É preciso também viver para a família. No meu caso são cinco filhos, um genro e quatro noras, e onze netos (e agora, mais um a caminho). Eles precisam de nós e suprem a falta da pessoa amada. Nunca dei tanto valor a uma família numerosa como agora. Antes dela morrer, disse aos filhos: “Cuidem do seu pai!”. Então, todo cuidado comigo agora é pouco.

Deus nos dá a chamada “graça de estado” para que possamos viver bem cada etapa da vida; de modo especial eu sinto esta graça de estado da viuvez que me ajuda a viver como Deus quer.

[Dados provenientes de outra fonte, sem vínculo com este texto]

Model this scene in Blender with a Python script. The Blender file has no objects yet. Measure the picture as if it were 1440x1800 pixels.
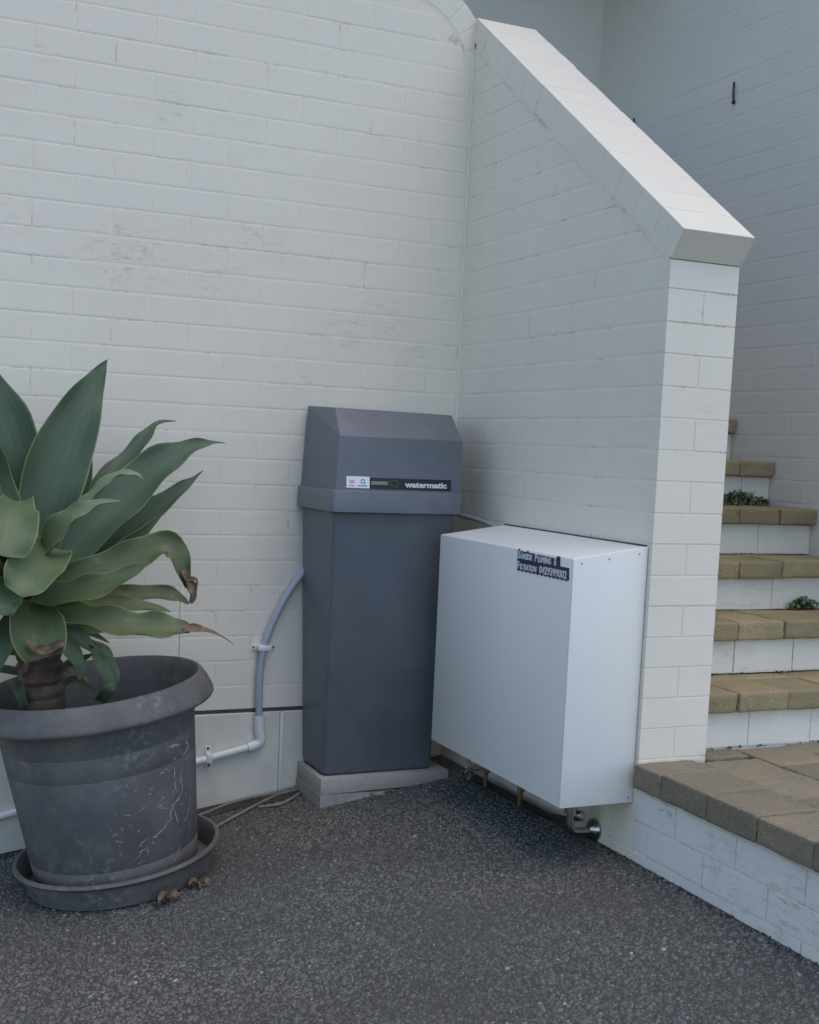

No meu caso, tendo uma vida intensa na Igreja, na Canção Nova, escrevendo livros, pregando, dando formação e aulas, viajando pelo Brasil, etc., prefiro não buscar um novo casamento. Sinto em Deus que é melhor eu viver o celibato, e uma vida meio parecida como de um monge da cidade, meio mergulhado no barulho. Mas, no meu “eremitério” isolado, partilho minha vida com Deus, com os familiares e amigos. Sempre estou mobilizado para ajudar algum deles. E isso dá um grande sentido a nossa vida e não nos deixa cair na solidão, depressão ou tristeza.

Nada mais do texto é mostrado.